O que torna especial é a forma que essas músicas foram incorporadas ao jogo: ouvimos Flight of the Bumblebee quando uma abelha aparece na tela. A Dança da Fada dos Confeitos, de Tchaikovsky, é famosa pelo uso de um instrumento chamado celesta, que produz um som característico de sino (é por isso que a música soa desse jeito). No local onde esta música toca, uma das coisas que Crystal deve fazer é tocar um catavento que soa exatamente como uma celesta.


Mais uma vez, é uma quantidade de pensamento que eu não esperaria em um jogo infantil da Sega. Porra, a gigantesca maioria dos jogos hoje não tem esse nível cuidado com o seu audio. Não ironicamente impressionado.

Como um adulto jogando o jogo, eu poderia facilmente reclamar que é muito curto, mas suspeito que o desafio é adequado para seu público-alvo. Crianças tem uma grande tolerancia a repetição, então seria fácil para a Sega se atirar nas cordas e contar com isso, mas eles realmente tentaram colocar a maior quantidade de conteúdo com qualidade. 

Se você sempre quis um jogo sobre poneis com barba por fazer, eis aqui seu sonho estranhamente especifico realizado

Esse game foi feito com tanta boa vontade e atenção que na matéria sobre ele a Ação Games sequer mencionou que "é um jogo para meninas", como seria esperado de uma revista dos anos 90 - e como ela já fez mais de uma vez, como na infame matéria de BEAUTY AND THE BEAST: BELLE'S QUEST.

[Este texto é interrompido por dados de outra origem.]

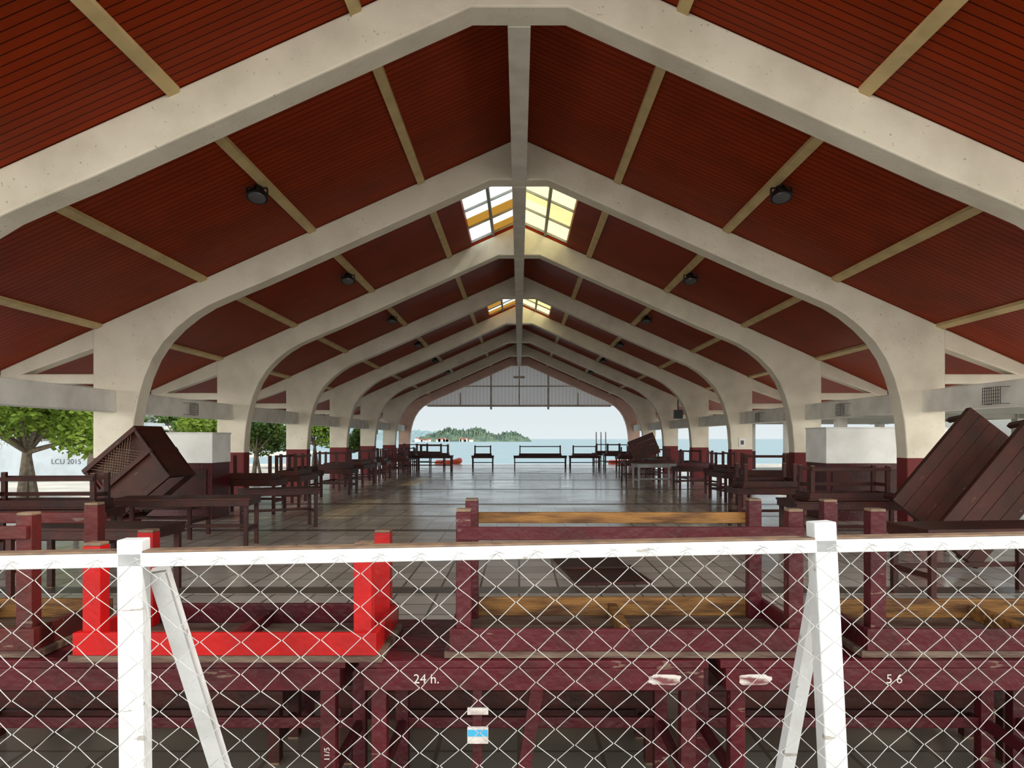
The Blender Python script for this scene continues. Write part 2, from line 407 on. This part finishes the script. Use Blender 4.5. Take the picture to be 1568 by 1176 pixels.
# ------------------------------------------------------------------ furniture
def table(name, L, W, H, loc, rz=0.0, flip=False, m=M_red, mtop=None, leg=.058, apron=.085, top_t=.028, rails=None, stretch=.28, tilt=None, planks=4, rail_mats=None, apron_back=None, tips=True, bv=.003):
    mb = MB(); mtop = mtop or m
    pw = W/planks
    ov = .02
    for i in range(planks):
        y0 = -W/2 + i*pw + .003
        mb.box(-L/2-ov, L/2+ov, y0, y0+pw-.006, H-top_t, H, mtop)
    a1 = H-top_t
    mb.box(-L/2, L/2, -W/2, -W/2+.024, a1-apron, a1, m)
    mb.box(-L/2, L/2, W/2-.024, W/2, a1-apron, a1, apron_back or m)
    mb.box(-L/2, -L/2+.024, -W/2+.024, W/2-.024, a1-apron, a1, m)
    mb.box(L/2-.024, L/2, -W/2+.024, W/2-.024, a1-apron, a1, m)
    mb.box(-.02, .02, -W/2+.024, W/2-.024, a1-apron*.7, a1, apron_back if apron_back else m)
    for sx in (-1, 1):
        for sy in (-1, 1):
            cx = sx*(L/2-.024-leg/2); cy = sy*(W/2-.024-leg/2)
            mb.box(cx-leg/2, cx+leg/2, cy-leg/2, cy+leg/2, .012, a1, m)
            mb.box(cx-leg/2+.001, cx+leg/2-.001, cy-leg/2+.001, cy+leg/2-.001, 0, .012, M_cut if tips else m)
    if stretch:
        for sx in (-1, 1):
            cx = sx*(L/2-.024-leg/2)
            mb.box(cx-.014, cx+.014, -W/2+.05, W/2-.05, stretch-.025, stretch+.025, m)
        mb.box(-L/2+.05, L/2-.05, W/2-.024-leg*.7, W/2-.024-leg*.7+.025, stretch-.02, stretch+.03, m)
    if rails:
        rm = rail_mats or (m, m)
        mb.box(-L/2+.03, L/2-.03, -W/2, -W/2+.024, rails, rails+.05, rm[0])
        mb.box(-L/2+.03, L/2-.03, W/2-.024, W/2, rails, rails+.05, rm[1])
    if flip:
        for v in mb.v: v.z = H - v.z
    o = mb.obj(name, loc=loc, rot=(0, 0, rz) if tilt is None else tilt, bevel=bv)
    return o

def text(txt, size, loc, rot, parent, mat):
    c = bpy.data.curves.new('marking', 'FONT'); c.body = txt; c.size = size; c.extrude = .0005
    c.materials.append(mat)
    o = bpy.data.objects.new('painted_marking', c); COL.objects.link(o)
    o.parent = parent; o.location = loc; o.rotation_euler = rot
    return o
R90 = (math.radians(90), 0, 0)
tL = table('wooden_table', 2.20, .66, .75, (-1.785, 3.15, 0), m=M_red, mtop=M_red, planks=4)
tM = table('wooden_table', 1.30, .66, .75, (.056, 3.15, 0), m=M_red, planks=4)
tR = table('wooden_table', 1.42, .66, .75, (1.50, 3.15, 0), m=M_red, planks=4)
tR2 = table('wooden_table', 1.30, .66, .75, (2.92, 3.18, 0), m=M_red, planks=4)
text('24 h.', .05, (-.46, -.333, .667), R90, tM, M_paint)
text('5 6', .05, (-.10, -.333, .667), R90, tR, M_paint)
text('11/5', .03, (1.10-.045, -.31, .36), (math.radians(90), math.radians(-90), 0), tL, M_paint)
def blotch(parent, x, seed):
    r = random.Random(seed); mb = MB(); n = 22; vs = []
    for i in range(n):
        t = 2*math.pi*i/n; k = r.uniform(.9, 1.08)
        vs.append((math.copysign(abs(math.cos(t))**.5, math.cos(t))*.062*k, -.3315, .680 + math.copysign(abs(math.sin(t))**.5, math.sin(t))*.020*k))
    mb.add(vs, [tuple(range(n))], M_smear); mb.obj('paint_patch', parent=parent, loc=(x, 0, 0))
blotch(tM, .50, 1); blotch(tR, -.60, 2)
mb = MB()
mb.box(-.235, -.20, -.30, -.27, .01, .64, M_red)
mb.box(-.255, -.175, -.315, -.302, .54, .565, M_paint)
mb.box(-.255, -.175, -.318, -.302, .43, .49, M_paint); mb.box(-.253, -.177, -.3195, -.3181, .458, .484, M_blue)
mb.obj('label_post', parent=tM)
mb = MB(); mb.bar((0, 0, 0.02), (.10, .0, .66), .05, .04, M_red, up=(0,1,0)); mb.obj('leaning_stick', parent=tM, loc=(-.08, -.24, 0))

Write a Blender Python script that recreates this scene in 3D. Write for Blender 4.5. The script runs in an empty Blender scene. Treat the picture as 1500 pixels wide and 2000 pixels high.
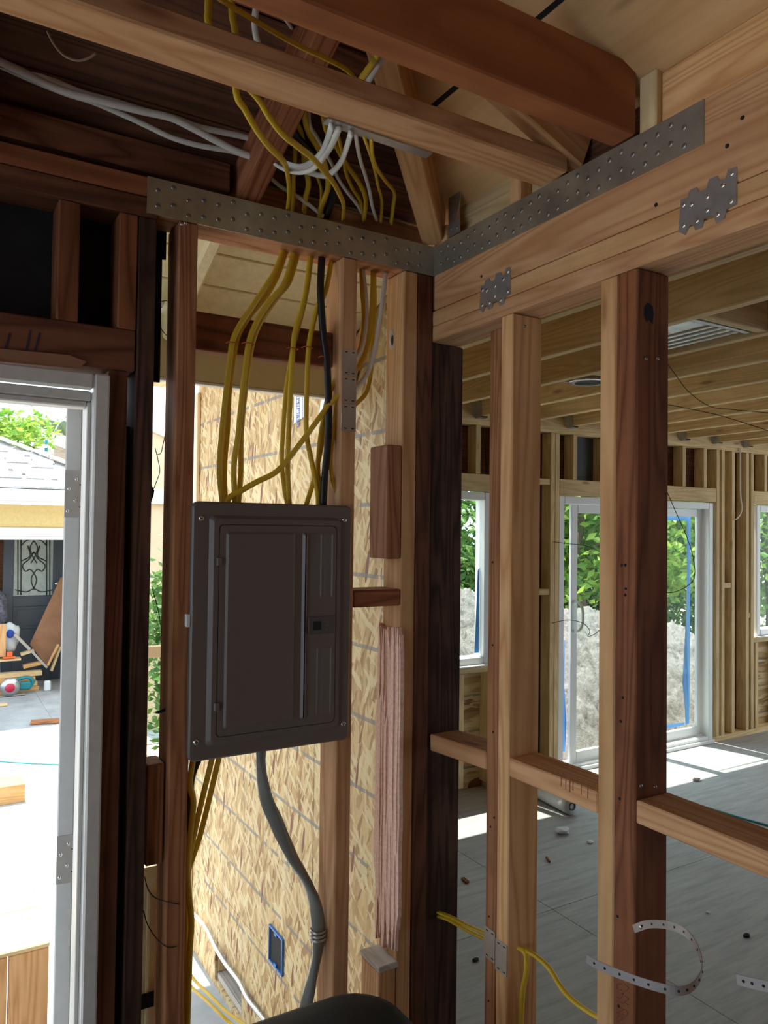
import bpy, bmesh, math, random
from mathutils import Vector, Matrix, noise
random.seed(7)
SC = bpy.context.scene
COL = SC.collection
# ------------------------------------------------------------------ camera
FPX, YAW, PITCH, ROLL = 1480.0, math.radians(30.93), math.radians(1.36), math.radians(0.71)
CAM = Vector((0, 0, 1.75))
_f = Vector((math.sin(YAW)*math.cos(PITCH), math.cos(YAW)*math.cos(PITCH), math.sin(PITCH)))
_r = Vector((math.cos(YAW), -math.sin(YAW), 0)); _u = _r.cross(_f)
_r2 = _r*math.cos(ROLL)+_u*math.sin(ROLL); _u2 = -_r*math.sin(ROLL)+_u*math.cos(ROLL)
cd = bpy.data.cameras.new('camera'); cam = bpy.data.objects.new('camera', cd); COL.objects.link(cam)
cam.matrix_world = Matrix(((_r2.x, _u2.x, -_f.x, CAM.x), (_r2.y, _u2.y, -_f.y, CAM.y), (_r2.z, _u2.z, -_f.z, CAM.z), (0, 0, 0, 1)))
cd.sensor_fit = 'VERTICAL'; cd.sensor_height = 24.0; cd.lens = 24.0*FPX/2000.0
cd.clip_start = 0.02; cd.clip_end = 300
SC.camera = cam
# ------------------------------------------------------------------ world, sun, exposure
SC.view_settings.view_transform = 'Standard'
SC.view_settings.look = 'None'
SC.view_settings.gamma = 1.0
SC.view_settings.use_curve_mapping = False
SC.view_settings.exposure = 0.80
wd = bpy.data.worlds.new('sky'); SC.world = wd; wd.use_nodes = True
bg = wd.node_tree.nodes['Background']
bg.inputs[0].default_value = (0.74, 0.88, 1.0, 1); bg.inputs[1].default_value = 1.7
sd = bpy.data.lights.new('sun', 'SUN'); sun = bpy.data.objects.new('sun', sd); COL.objects.link(sun)
sd.energy = 7.0; sd.angle = math.radians(0.6); sd.color = (1.0, 0.94, 0.84)
_sd = Vector((0.15*math.cos(math.radians(71)), -math.cos(math.radians(71)), -math.sin(math.radians(71)))).normalized()
sun.rotation_euler = _sd.to_track_quat('-Z', 'Y').to_euler()

# ------------------------------------------------------------------ helpers
def ray(u, v):
    return _r2*((u-750)/FPX) - _u2*((v-1000)/FPX) + _f
def PX(u, v, x): d = ray(u, v); return CAM + d*(x/d.x)
def PY(u, v, y): d = ray(u, v); return CAM + d*(y/d.y)
def PZ(u, v, z): d = ray(u, v); return CAM + d*((z-CAM.z)/d.z)
V = Vector
def W(o):
    return (W(o.parent) @ o.matrix_parent_inverse if o.parent else Matrix()) @ o.matrix_basis
def par(o, p):
    if p is not None:
        o.parent = p; o.matrix_parent_inverse = W(p).inverted()
    return o
def tag(o, label=None, cat=None, group=None, kind=None):
    if label: o['label'] = label
    if cat: o['category'] = cat
    if group: o['group'] = group
    if kind: o['kind'] = kind
    return o
def empty(name, loc=(0, 0, 0), label=None, cat=None, group=None, kind=None):
    o = bpy.data.objects.new(name, None); COL.objects.link(o); o.location = loc; o.empty_display_size = 0.05
    return tag(o, label, cat, group, kind)
def mk(name, vs, fs, mat, parent=None, smooth=False, mtx=None):
    me = bpy.data.meshes.new(name); me.from_pydata([tuple(v) for v in vs], [], fs)
    return mo(name, me, mat, parent, smooth, mtx)
def mo(name, me, mat, parent=None, smooth=False, mtx=None):
    if mat is not None and len(me.materials) == 0: me.materials.append(mat)
    if smooth:
        for p in me.polygons: p.use_smooth = True
    o = bpy.data.objects.new(name, me); COL.objects.link(o)
    if mtx is not None: o.matrix_basis = mtx
    return par(o, parent)
def from_bm(name, bm, mat, parent=None, smooth=False, mtx=None):
    bmesh.ops.recalc_face_normals(bm, faces=bm.faces)
    me = bpy.data.meshes.new(name); bm.to_mesh(me); bm.free()
    return mo(name, me, mat, parent, smooth, mtx)
_boxes = {}
def box_data(l, w, t, c):
    hx, hy, hz = l/2, w/2, t/2
    c = min(c, hx*.4, hy*.4, hz*.4)
    vs = []; idx = {}
    for sx in (-1, 1):
        for sy in (-1, 1):
            for sz in (-1, 1):
                for a in range(3):
                    p = [sx*(hx-c), sy*(hy-c), sz*(hz-c)]
                    p[a] = (sx*hx, sy*hy, sz*hz)[a]
                    idx[(sx, sy, sz, a)] = len(vs); vs.append(p)
    fs = []
    for a in range(3):
        b, d = (a+1) % 3, (a+2) % 3
        for s in (-1, 1):
            q = []
            for (i, j) in ((-1, -1), (1, -1), (1, 1), (-1, 1)):
                k = [0, 0, 0]; k[a] = s; k[b] = i; k[d] = j; q.append(idx[(*k, a)])
            fs.append(q if s > 0 else q[::-1])
        for i in (-1, 1):
            for j in (-1, 1):
                k0 = [0, 0, 0]; k0[b] = i; k0[d] = j; k1 = list(k0); k0[a] = -1; k1[a] = 1
                q = [idx[(*k0, b)], idx[(*k1, b)], idx[(*k1, d)], idx[(*k0, d)]]
                fs.append(q if i*j > 0 else q[::-1])
    for sx in (-1, 1):
        for sy in (-1, 1):
            for sz in (-1, 1):
                q = [idx[(sx, sy, sz, a)] for a in range(3)]
                fs.append(q if sx*sy*sz > 0 else q[::-1])
    return vs, fs
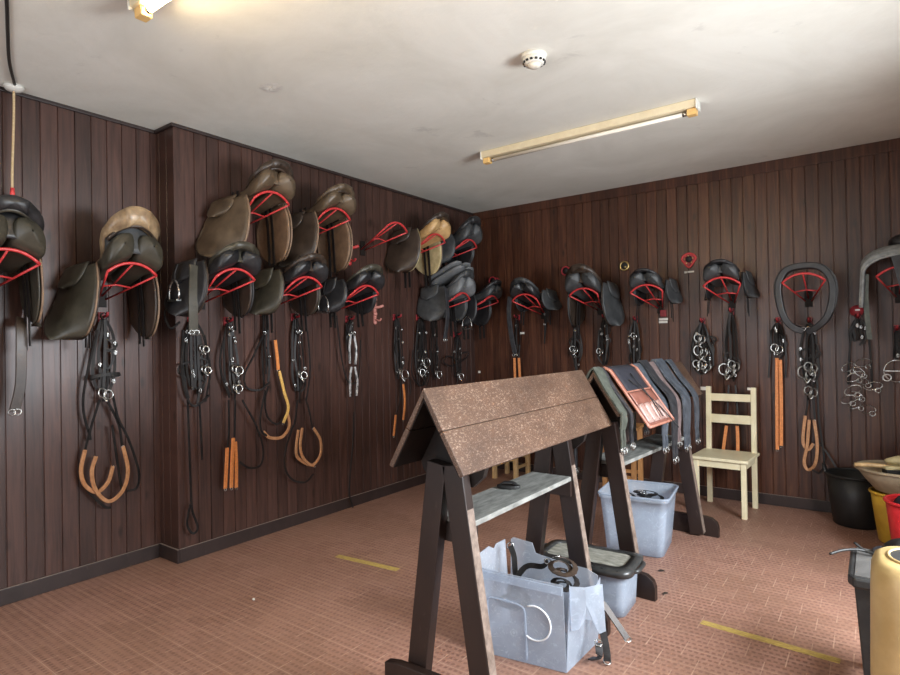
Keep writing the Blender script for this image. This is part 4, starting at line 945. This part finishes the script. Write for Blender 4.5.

A única outra vez que eu vi algo assim foi na matéria de BARBIE SUPER MODEL onde aquele jogo é tão ruim, tão ruim, tão ruim que a ruindade do jogo fez o orgulho gamer sobrepujar o sexismo blatante das revistas da época. Nesse jogo o efeito é o mesmo só que contrário, esse jogo é tão redondinho na sua proposta que nem parece um texto dos anos 90. Não consigo pensar em um elogio maior.